Даже в просвещенном девятнадцатом веке, когда образованные люди читали немецкие газеты, беспринципные люди наживались на ложных надеждах и ложной гордости. Человеку достаточно было появиться в Вильне, одетым «наполовину евреем, наполовину христианином, в длинном сатиновом сюртуке без пояса, в сатиновых чулках и башмаках того сорта, который называется хизмес, с зелеными носами», чтобы все приняли тебя — от его превосходительства Аврагама Данцига вплоть до реб Хаима Басса, наставника мальчиков из хора79. И если Вильна была легкой добычей для модно одетых мошенников с фальшивыми политическими рекомендациями, то насколько проще им было завоевать отдаленные местечки, где известия о еврейском «посланнике» из Марокко будут обсуждать еще долго после того, как его выведут на чистую воду?
Экономический беспорядок, который господствовал в Польше до установления царской власти, был достоин осуждения за то, как эффективно он изолировал евреев.
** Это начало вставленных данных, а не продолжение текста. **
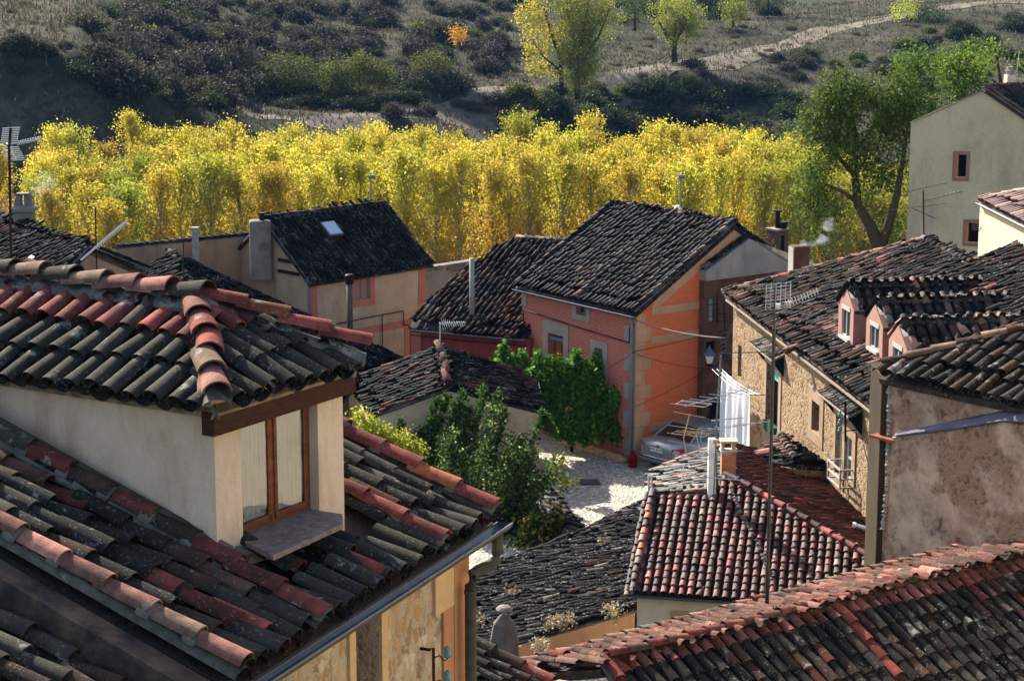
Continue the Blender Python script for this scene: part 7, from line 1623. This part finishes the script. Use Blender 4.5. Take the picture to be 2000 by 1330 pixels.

Все, что делалось потом по приказу царя для «нормализации» еврейской жизни, встречалось с фанатичным, хотя и бесполезным сопротивлением. Вместо того чтобы с радостью принять на себя обязанности равноправных граждан, евреи сочли «Первый рекрутский набор» 1827 г. злодейским указом. «На следующий день наши раввины открыли свой старый арсенал и вооружили общину древним оружием старого царя Давида, то есть принялись читать псалмы»80. Юмор Дика изменил ему здесь, потому что кто променяет «древнее оружие» на новое, если это означало двадцать пять лет под ружьем, и это после нескольких лет службы в качестве ребенка-солдата? Тогда, в 1827 г., угроза призыва совсем не казалась виленским евреям поводом для смеха, и даже в ретроспективе, когда кантонистские батальоны ушли в прошлое, народным прихотям было далеко до царских. К счастью, указ 1835 г., запрещавший браки между несовершеннолетними, был вдохновлен более благородными намерениями и обходили его более комично.